REQUIREMENTS
Give only the count of lines containing "More".

_ _ _ _

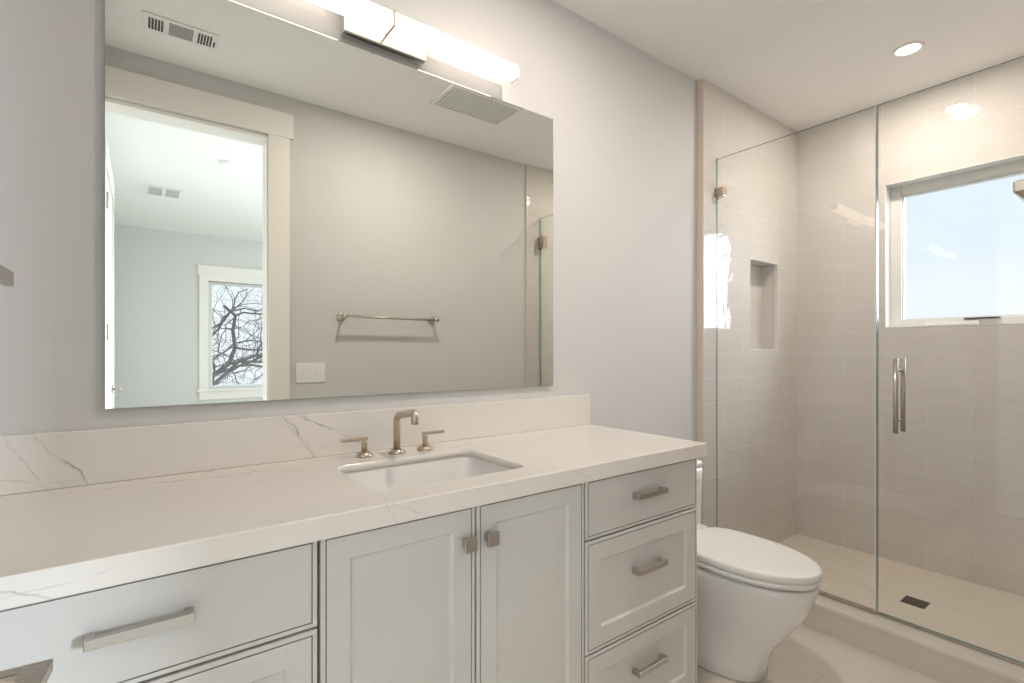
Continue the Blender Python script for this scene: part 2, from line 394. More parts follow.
# ------------------------------------------------------------------ bedroom behind the camera
BX0, BX1, BY = -0.243, 3.60, -5.62
S(MB().box(XL - .2, BX1 + .2, BY - .2, Y2 - .12, ZF - .1, ZF + .005), 'floor_bedroom', M['carpet'])
S(MB().box(XL - .2, BX1 + .2, BY - .2, Y2, ZC, ZC + .1), 'ceiling_bedroom', M['ceiling_paint'])
S(MB().box(XL - .25, BX0, BY, -3.5, ZF, ZC).box(XL - .25, -.20, -3.5, Y2 - .12, ZF, ZC), 'wall_bedroom_left', M['bed_paint'])
w1 = (0.644, 1.65, 0.765, 2.079); w2 = (2.25, 3.25, 0.765, 2.079)
w = MB()
for a, b in ((BX0 - .2, w1[0]), (w1[1], w2[0]), (w2[1], BX1 + .2)): w.box(a, b, BY - .14, BY, ZF, ZC)
for a, b, c, d in (w1, w2): w.box(a, b, BY - .14, BY, ZF, c).box(a, b, BY - .14, BY, d, ZC)
S(w, 'wall_bedroom_far', M['bed_paint'])
w3 = (-4.5, -2.7, 0.7, 2.2)
S(MB().box(BX1, BX1 + .14, BY, w3[0], ZF, ZC).box(BX1, BX1 + .14, w3[1], Y2 - .12, ZF, ZC).box(BX1, BX1 + .14, w3[0], w3[1], ZF, w3[2]).box(BX1, BX1 + .14, w3[0], w3[1], w3[3], ZC), 'wall_bedroom_right', M['bed_paint'])
S(MB().box(XE + .1, BX1 + .14, Y2 - .12, Y2, ZF, ZC), 'wall_bedroom_near', M['bed_paint'])

def far_window(name, x0, x1, z0, z1):
    f = MB(); fw = .05
    for a in ((x0, x0 + fw, z0, z1), (x1 - fw, x1, z0, z1), (x0 + fw, x1 - fw, z1 - .032, z1), (x0 + fw, x1 - fw, z0, z0 + .025)): f.box(a[0], a[1], BY - .09, BY - .03, a[2], a[3], bev=.003)
    fo = S(f, name, M['vinyl'])
    MB().box(x0 + .045, x1 - .045, BY - .064, BY - .058, z0 + .02, z1 - .03).build('window_pane', M['pane'], fo)
    c = MB()
    for a in ((x0 - .094, x0, z0 - .02, z1 + .088), (x1, x1 + .094, z0 - .02, z1 + .088)): c.box(a[0], a[1], BY - .02, BY + .018, a[2], a[3], bev=.002)
    c.box(x0 - .11, x1 + .11, BY - .02, BY + .022, z1 + .075, z1 + .19, bev=.002).box(x0, x1, BY - .05, BY + .018, z1, z1 + .076, bev=.001)
    c.build('window_casing', M['trim_paint'], fo)
    MB().box(x0 - .12, x1 + .12, BY - .05, BY + .035, z0 - .045, z0 - .018, bev=.003).box(x0 - .094, x1 + .094, BY - .01, BY + .016, z0 - .14, z0 - .045, bev=.002).build('window_sill', M['trim_paint'], fo)
far_window('window_2', *w1)
far_window('added_window_4', *w2)  # second far window, invented for its daylight lamp
f = MB()
for a in ((w3[0], w3[0] + .06, w3[2], w3[3]), (w3[1] - .06, w3[1], w3[2], w3[3]), (w3[0] + .06, w3[1] - .06, w3[2], w3[2] + .06), (w3[0] + .06, w3[1] - .06, w3[3] - .06, w3[3])): f.box(BX1 + .03, BX1 + .09, a[0], a[1], a[2], a[3], bev=.003)
f.box(BX1 + .03, BX1 + .09, -3.63, -3.57, w3[2], w3[3], bev=.003)
S(f, 'added_window_3', M['vinyl'])  # unseen side window, made up for the added lamp behind it

# closed door in the bedroom's left wall
dm = MB()
dm.box(-.20, -.186, -3.33, -2.47, ZF, 2.36, bev=.002)
d3 = S(dm, 'door_2', M['trim_paint'])
cz = MB().box(-.20, -.180, -3.44, -3.335, ZF, 2.40, bev=.001).box(-.20, -.180, -2.465, -2.36, ZF, 2.40, bev=.001).box(-.20, -.176, -3.46, -2.34, 2.365, 2.50, bev=.001)
cz.build('door_casing', M['trim_paint'], d3)
for z in (0.25, 1.33, 2.15):
    MB().cyl((-.178, -2.475, z - .05), (-.178, -2.475, z + .05), .008).box(-.187, -.180, -2.51, -2.475, z - .05, z + .05).build('hinge', M['nickel'], d3)
h = MB().cyl((-.186, -3.26, .93), (-.178, -3.26, .93), .028).cyl((-.178, -3.26, .93), (-.13, -3.26, .93), .009).box(-.145, -.128, -3.27, -3.15, .921, .939, bev=.004)
h.build('door_handle', M['nickel'], d3)

# ------------------------------------------------------------------ open bathroom door with its lever
ang = math.radians(84.5)
R = Matrix.Rotation(ang, 4, 'Z')
HX, HY = -0.234, -1.474
def dl(u, v, z):      # door-leaf coordinates: u along the leaf from the hinge, v out of its room face
    c, s_ = math.cos(ang), math.sin(ang)
    return (HX + u * c + v * s_, HY + u * s_ - v * c, z)
def leaf_box(mb, u0, u1, v0, v1, z0, z1, bev=0.0):
    b = bmesh.new(); bmesh.ops.create_cube(b, size=1)
    for q in b.verts: q.co = Vector((q.co.x * (u1 - u0) + (u0 + u1) / 2, -(q.co.y * (v1 - v0) + (v0 + v1) / 2), q.co.z * (z1 - z0) + (z0 + z1) / 2))
    if bev: bmesh.ops.bevel(b, geom=b.edges[:], offset=bev, segments=2, profile=.5, affect='EDGES')
    bmesh.ops.transform(b, matrix=Matrix.Translation((HX, HY, 0)) @ R, verts=b.verts)
    bmesh.ops.recalc_face_normals(b, faces=b.faces)
    mb._merge(b); return mb
LW = 0.765
dmb = MB(); leaf_box(dmb, 0.003, LW, -.035, 0, 0.0, 2.36, .002)
d1 = S(dmb, 'door_3', M['trim_paint'])
for a in ((.11, LW - .11, 1.15, 2.24), (.11, LW - .11, .22, 1.02)):
    pm = MB(); leaf_box(pm, a[0], a[1], -.001, .004, a[2], a[3], .003); pm.build('raised_panel', M['trim_paint'], d1)
LZ, LU = 0.850, 0.708
hm = MB(); leaf_box(hm, LU - .033, LU + .033, 0, .008, LZ - .033, LZ + .033, .002)
hm.cyl(dl(LU - .017, 0, LZ - .003), dl(LU - .017, .060, LZ - .003), .0125)
leaf_box(hm, LU - .003, LU + .012, .008, .058, LZ - .006, LZ + .006)
leaf_box(hm, LU - .125, LU + .012, .058, .083, LZ - .006, LZ + .006, .0005)
hm.build('door_handle', M['nickel'], d1)
for z in (.25, 1.2, 2.15):
    hg = MB().cyl((HX + .004, HY + .010, z - .05), (HX + .004, HY + .010, z + .05), .007); hg.build('hinge', M['nickel'], d1)

# ------------------------------------------------------------------ vanity cabinets
FY = -0.555; FB = -0.535; CT = 0.858; CB_ = 0.075
def front(mb, x0, x1, z0, z1, stile=None):
    """a drawer or door front with a beaded edge line and, when stile is given, a recessed flat panel"""
    rings = [(0, FB), (0, FY + .0015), (.0015, FY), (.0085, FY), (.0090, FY + .0022), (.0106, FY + .0022), (.0111, FY)]
    mats = [0, 0, 0, 1, 1, 1]
    if stile:
        rings += [(stile, FY), (stile + .005, FY + .0065), (stile + .008, FY + .0075)]
        mats += [0, 0, 0]
    vs, fs = [], []
    for d, y in rings: vs += [(x0 + d, y, z0 + d), (x1 - d, y, z0 + d), (x1 - d, y, z1 - d), (x0 + d, y, z1 - d)]
    b = bmesh.new(); V = [b.verts.new(v) for v in vs]
    for i in range(len(rings) - 1):
        for k in range(4):
            f = b.faces.new((V[i * 4 + k], V[i * 4 + (k + 1) % 4], V[i * 4 + 4 + (k + 1) % 4], V[i * 4 + 4 + k])); f.material_index = mats[i]
    b.faces.new(V[-4:]); f = b.faces.new(V[3::-1])
    bmesh.ops.recalc_face_normals(b, faces=b.faces)
    mb._merge(b); return mb
CM = [M['cab_paint'], M['groove']]

def pull(parent, xc, z, L=.137):
    y0 = FY
    m_ = MB().box(xc - L / 2, xc + L / 2, y0 - .028, y0 - .016, z - .008, z + .008, bev=.001)
    for s_ in (-1, 1):
        xa = xc + s_ * (L / 2 - .006)
        m_.box(xa - .006, xa + .006, y0 - .018, y0 + .001, z - .0075, z + .0075, bev=.001)
    return m_.build('pull', M['nickel'], parent)
def knob(parent, xc, z):
    m_ = MB().box(xc - .016, xc + .016, FY - .027, FY - .020, z - .016, z + .016, bev=.0012)
    m_.box(xc - .009, xc + .009, FY - .022, FY + .001, z - .009, z + .009, bev=.001)
    return m_.build('knob', M['nickel'], parent)
def carcass(root, x0, x1, name='body'):
    m_ = MB()
    t_ = .018                                                                        # hollow box behind the fronts
    m_.box(x0, x0 + t_, FB + .012, -.008, CB_, CT + .002).box(x1 - t_, x1, FB + .012, -.008, CB_, CT + .002)
    m_.box(x0 + t_, x1 - t_, -.014, -.008, CB_, CT + .002).box(x0 + t_, x1 - t_, FB + .001, -.014, CB_, CB_ + t_)
    m_.box(x0 + t_, x1 - t_, FB + .012, -.51, CT - .040, CT + .002)
    for z_ in ZS: m_.box(x0 + t_, x1 - t_, FB + .022, -.45, z_ - .009, z_ + .009)
    m_.box(x0, x1, -.47, -.008, ZF, CB_)                                            # toe-kick plinth
    return m_.build(name, M['cab_paint'], root)
ZS = (0.683, 0.366)
G = .0026
def drawer(root, x0, x1, z0, z1, stile, zp=None):
    m_ = front(MB(), x0 + G, x1 - G, z0 + G, z1 - G, stile)
    d = m_.build('drawer', CM, root); pull(d, (x0 + x1) / 2, zp or (z0 + z1) / 2); return d
lu = empty('vanity_cabinet', (0.0, -.28, ZF), 'painted drawer cabinet beside the left wall, under the long empty end of the countertop', 'cabinet', 'vanity base cabinets')
carcass(lu, XL + .004, .269)
drawer(lu, XL + .004, .269, ZS[0], CT, None, .777)
drawer(lu, XL + .004, .269, ZS[1], ZS[0], .056, .49)
drawer(lu, XL + .004, .269, CB_, ZS[1], .056)
mu = empty('vanity_cabinet', (.62, -.28, ZF), 'painted two-door sink cabinet with square knobs, below the basin', 'cabinet', 'vanity base cabinets')
carcass(mu, .271, .974)
for x0, x1, xk in ((.270, .622, .594), (.622, .975, .655)):
    d = front(MB(), x0 + G, x1 - G, CB_ + G, CT - G, .056).build('door', CM, mu)
    knob(d, xk, .771)
ru = empty('vanity_cabinet', (1.24, -.28, ZF), 'painted three-drawer cabinet next to the toilet', 'cabinet', 'vanity base cabinets')
carcass(ru, .976, 1.509)
drawer(ru, .976, 1.509, ZS[0], CT, None, .777)
drawer(ru, .976, 1.509, ZS[1], ZS[0], .060, .553)
drawer(ru, .976, 1.509, CB_, ZS[1], .060, .253)

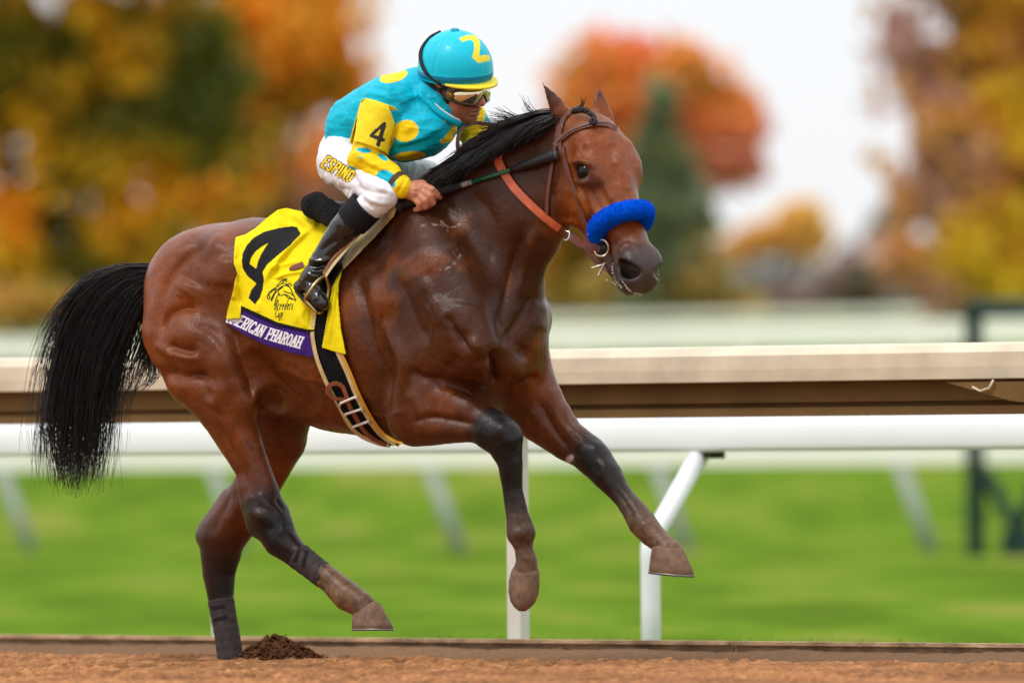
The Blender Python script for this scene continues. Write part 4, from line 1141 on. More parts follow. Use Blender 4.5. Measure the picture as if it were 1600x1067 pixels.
SERIF = {'A': [(0, 1), (1, 1)], 'M': [(0, 1), (1, 1), (.08, 0), (.92, 0)], 'R': [(.1, 1), (1, 1), (.1, 0)], 'I': [(.5, 0), (.5, 1)], 'N': [(.05, 1), (.05, 0), (.95, 0)], 'P': [(.1, 0), (.1, 1)], 'H': [(.05, 0), (.05, 1), (.95, 0), (.95, 1)], 'E': [(.1, 0), (.1, 1)]}


def text_dist(U, V, text, x0, y0, adv, h, w, slant=0.0, serif=0.0, thin=1.0, sp=0.5):
    """distance to the strokes of text laid in the (U, V) plane; widths per letter vary a little"""
    best = np.full(np.shape(U), 1e9); x = x0
    for ch in text:
        wd = {'I': .35, 'M': 1.25, 'N': 1.05, "'": .4, ' ': sp, 'r': .8, 's': .8, 'O': 1.05}.get(ch, 1.0) * w
        for st in GL[ch]:
            p = np.array([(x + a * wd + slant * (1 - b) * h, y0 - (1 - b) * h) for a, b in st]); d, _ = seg_dist(U, V, p); best = np.minimum(best, d)
        if serif:
            for a, b in SERIF.get(ch, []):
                c = (x + a * wd + slant * (1 - b) * h, y0 - (1 - b) * h); d, _ = seg_dist(U, V, [(c[0] - serif, c[1]), (c[0] + serif, c[1])]); best = np.minimum(best, d + .25)
        x += wd + adv
    return best


# ================================================================== cloth laid over the horse
gx_, gy_ = np.arange(330, 660, 3.0), np.arange(310, 712, 3.0)
GU, GV = np.meshgrid(gx_, gy_, indexing='ij')
DW = hfront(GU, GV)
_bi = np.clip(((HV[:, 0] - gx_[0] + 3) / 6).astype(int), -1, 10 ** 6); _bj = np.clip(((HV[:, 1] - gy_[0] + 3) / 6).astype(int), -1, 10 ** 6)
_MD = np.full((len(gx_) // 2 + 2, len(gy_) // 2 + 2), 1e9); _ok = (_bi >= 0) & (_bj >= 0) & (_bi < _MD.shape[0]) & (_bj < _MD.shape[1])
np.minimum.at(_MD, (_bi[_ok], _bj[_ok]), HV[_ok, 2])
_MD2 = _MD[np.arange(len(gx_))[:, None] // 2, np.arange(len(gy_))[None] // 2]
_MD2 = np.where(_MD2 > 1e8, np.nan, _MD2); DW = np.fmin(DW, _MD2)
for i in range(DW.shape[0]):                       # carry the surface over the ridge of the back
    ok = np.nonzero(~np.isnan(DW[i]))[0]
    j0 = min(ok[0] + 5, ok[-1]); DW[i, :j0] = DW[i, j0] + (j0 - np.arange(j0)) * 3.0 * 0.75
    DW[i, ok[-1] + 1:] = DW[i, ok[-1]]
for _ in range(3):
    DW = np.pad(DW, 1, 'edge'); DW = (DW[:-2, 1:-1] + DW[2:, 1:-1] + DW[1:-1, :-2] + DW[1:-1, 2:] + 2 * DW[1:-1, 1:-1]) / 6


def drape(u, v):
    i = np.clip((u - gx_[0]) / 3.0, 0, len(gx_) - 1.001); j = np.clip((v - gy_[0]) / 3.0, 0, len(gy_) - 1.001)
    a, b = i.astype(int), j.astype(int); s, t = i - a, j - b
    return DW[a, b] * (1 - s) * (1 - t) + DW[a + 1, b] * s * (1 - t) + DW[a, b + 1] * (1 - s) * t + DW[a + 1, b + 1] * s * t


def sheet(name, poly, off, folds, mt, parent, paint=None, step=0.8, thick=0.0025, depth=None):
    """cloth or leather cut to a traced outline and laid over the horse with folds; paint(U, V) gives its print"""
    p = np.asarray(poly, float)
    xs = np.arange(p[:, 0].min() - 2, p[:, 0].max() + 3, step); ys = np.arange(p[:, 1].min() - 2, p[:, 1].max() + 3, step)
    U, V = np.meshgrid(xs, ys, indexing='ij'); n = len(ys)
    ins = in_poly(U + step / 2, V + step / 2, p)[:-1, :-1]
    I, J = np.nonzero(ins)
    q = np.stack([I * n + J, I * n + J + 1, (I + 1) * n + J + 1, (I + 1) * n + J], 1)
    use, inv = np.unique(q, return_inverse=True); q = inv.reshape(q.shape)
    u, v = U.ravel()[use], V.ravel()[use]
    w = (drape(u, v) if depth is None else depth(u, v)) - off
    for pts, wd, amp in folds:
        d, t = seg_dist(u, v, smooth_path(pts, 20) if len(pts) > 2 else pts); w = w - amp * 1.5 * np.exp(-(d / wd) ** 2) * (sstep(-.05, .25, t) * sstep(1.05, .75, t))
    w = w - 0.8 * fbm(u / 14, v / 14, 3.1, 3)
    o = mk(name, P(u, v, w), q, mt, parent, True, None if paint is None else paint(u, v))
    if thick:
        md = o.modifiers.new('thickness', 'SOLIDIFY'); md.thickness = thick; md.offset = -1
    return o


YEL = np.array([0.80, 0.66, 0.006]); BLK = np.array(lin(30, 30, 32)); PUR = np.array(lin(62, 36, 116)); WHT = np.array([.82, .82, .84])
M_cloth = mat('saddle_cloth', rough=0.75, spec=0.12, paint=True, bump=(500, .12, .0015))
c3 = lambda L: [(x / 3.557 + 340, y / 3.557 + 290) for x, y in L]
FOUR = c3([(410, 227), (440, 230), (463, 268), (400, 335), (330, 392), (275, 440), (250, 482), (258, 522), (250, 580), (236, 622), (209, 660), (172, 626), (186, 582), (216, 545), (165, 502), (140, 462), (134, 420), (140, 375), (160, 335), (200, 290), (260, 256), (340, 236)])
HOLE = c3([(282, 319), (245, 375), (225, 420), (214, 462), (178, 435), (186, 402), (210, 368), (243, 342)])
EMB = [c3(x) for x in ([(276, 628), (283, 598), (312, 574), (350, 550), (372, 528), (386, 516), (378, 530), (384, 536)], [(283, 612), (300, 590), (326, 575), (318, 592), (306, 612), (296, 636)],
                       [(300, 640), (316, 606), (336, 578), (360, 560), (384, 556), (404, 572), (418, 600), (432, 634)], [(432, 634), (414, 630), (396, 614), (372, 606), (348, 612), (336, 600), (342, 580), (362, 566)],
                       [(366, 586), (384, 594), (408, 600), (420, 612)], [(350, 548), (372, 544), (394, 556), (410, 580)], [(316, 668), (322, 640), (330, 620), (346, 600)], [(280, 604), (290, 620), (284, 634)], [(372, 604), (390, 622), (416, 634)],
                       [(384, 552), (400, 546), (412, 560)], [(330, 556), (350, 536), (370, 520)])]
cp = drape(430., 440.)
cloth = thing('saddle_cloth', P(430, 440, float(cp) - 8), 'bright yellow saddle cloth with big black number and purple name band', 'saddle cloth')


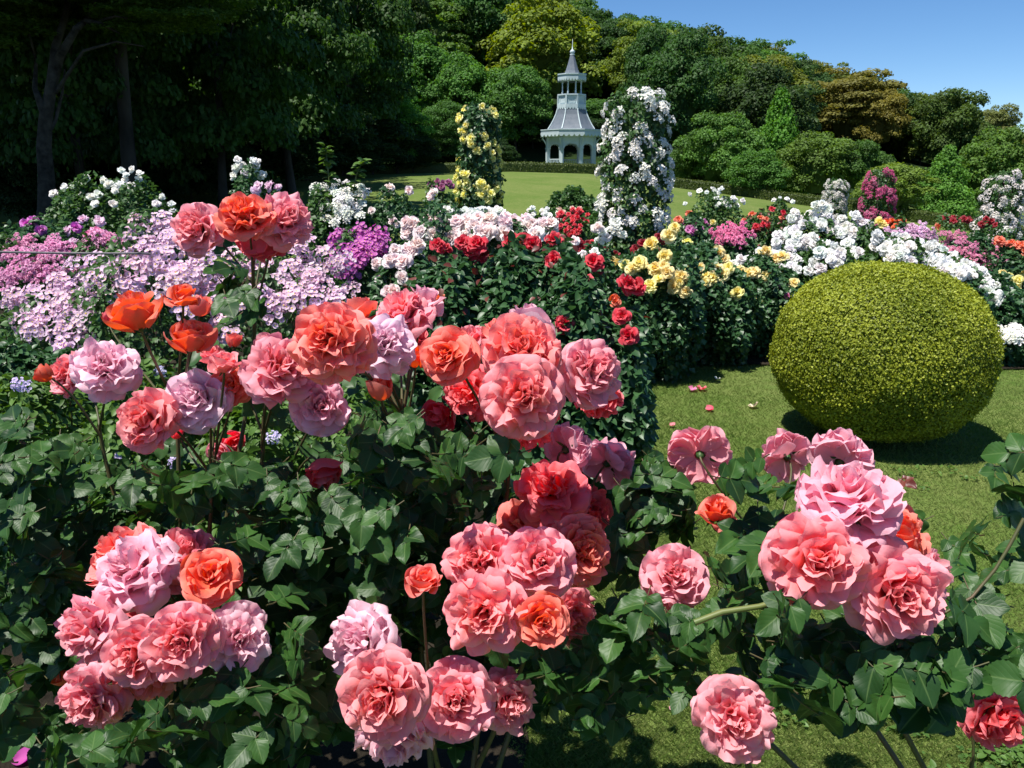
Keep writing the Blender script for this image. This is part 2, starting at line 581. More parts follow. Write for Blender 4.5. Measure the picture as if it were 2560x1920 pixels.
def rose(seed, n, nu, nv, openness=1.0, ruffle=1.0, cup=0.0, messy=0.0, wid=1.0):
    """rosette of petals, axis +Z, outer radius about 1, receptacle near the origin"""
    r_ = np.random.default_rng(seed)
    parts = []
    u = np.linspace(-1, 1, nu)
    v = np.linspace(0, 1, nv)
    U, W = np.meshgrid(u, v)
    quarters = r_.uniform(0, 6.28)
    for i in range(n):
        t = i / (n - 1)
        phi = i * 2.39996 + r_.normal(0, 0.3)
        qd = math.cos(3 * (phi - quarters)) * (1 - t)          # inner petals bunch into loose quarters
        Lp = (0.62 + 0.24 * t) * r_.uniform(0.88, 1.10)
        a0 = math.radians(np.interp(t, [0, .2, .5, .8, 1], [16, 38, 52, 66, 84]) + r_.normal(0, 6 + 10 * messy) + 10 * qd)
        a1 = math.radians(np.interp(t, [0, .2, .5, .8, 1], [-30, -2, 26, 58, 92]) * (0.55 + 0.45 * openness) - 22 * (1 - openness) + r_.normal(0, 10 + 18 * messy) + 14 * qd)
        a1 -= cup * 0.5
        a0 -= cup * 0.3
        lip = math.radians(np.interp(t, [0, .15, .5, 1], [20, 58, 84, 66]) * r_.uniform(0.5, 1.35)) * openness ** 0.5
        tip = 0.06 * np.exp(-(U / .22) ** 2) * r_.uniform(-0.6, 1.0)
        Leff = Lp * (1 - 0.24 * np.abs(U) ** 2.2 + tip + 0.045 * ruffle * np.sin(U * r_.uniform(4, 7) + r_.uniform(0, 6)))
        al = a0 + (a1 - a0) * W + lip * sm(0.62, 1.0, W) * (0.45 + 0.75 * np.abs(U) ** 1.5 + 0.55 * np.sin(U * r_.uniform(2.5, 5) + r_.uniform(0, 6)))
        dv = 1.0 / (nv - 1)
        dr = np.sin(al) * Leff * dv
        dz = np.cos(al) * Leff * dv
        rr = 0.02 + 0.16 * t + np.cumsum(dr, 0) - dr[0]
        zz = 0.12 * (1 - t) - 0.14 * t + np.cumsum(dz, 0) - dz[0]
        Wd = wid * (0.26 + 0.17 * t) * r_.uniform(0.75, 1.25)
        w = Wd * (0.22 + 0.78 * np.sin(np.clip(W * 1.2, 0, 1) * PI / 2))
        psi = U * w / np.maximum(np.abs(rr) * 0.85 + 0.09, 0.15)
        psi = np.clip(psi, -1.6, 1.6)
        am = 0.055 * ruffle * W ** 2 * (0.5 + t)
        ri = am * (np.sin(U * r_.uniform(2.5, 4.5) + r_.uniform(0, 6)) + 0.6 * np.sin(U * r_.uniform(6, 9) + r_.uniform(0, 6)))
        roll = -0.11 * np.abs(U) ** 3 * W * (0.4 + 0.8 * t)
        crease = 0.05 * np.exp(-(U / .3) ** 2) * W * r_.uniform(-.2, 1)
        no = ri + roll + crease
        rr = rr - np.cos(al) * no * 0.8
        zz = zz + np.sin(al) * no
        X = rr * np.cos(phi + psi)
        Y = rr * np.sin(phi + psi)
        V = np.stack([X, Y, zz], -1).reshape(-1, 3)
        k = nrm(r_.normal(0, 1, 3))
        an = r_.normal(0, 0.07 + 0.14 * messy)
        Rm = np.array(Matrix.Rotation(an, 3, Vector(k)))
        V = V @ Rm.T
        A = np.stack([np.full_like(W, t), W, np.full_like(W, r_.uniform())], -1).reshape(-1, 3)
        parts.append((V, gridfaces(nu, nv), A))
    V, F, A = merge(parts)
    th = np.arctan2(V[:, 1], V[:, 0])
    V[:, :2] *= (1 + 0.05 * np.sin(2 * th + r_.uniform(0, 6)) + 0.04 * np.sin(3 * th + r_.uniform(0, 6)))[:, None]
    R95 = np.percentile(np.linalg.norm(V[:, :2], axis=1), 98)
    V = V / R95
    q = np.linalg.norm(V[:, :2], axis=1)
    q2 = np.where(q > .88, .88 + .14 * np.tanh((q - .88) / .14), q)
    V[:, :2] *= (q2 / np.maximum(q, 1e-6))[:, None]
    V[:, 2] = np.maximum(V[:, 2], -.45 + 0 * V[:, 2])
    return V, F, A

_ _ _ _

CORRECT RESULT
3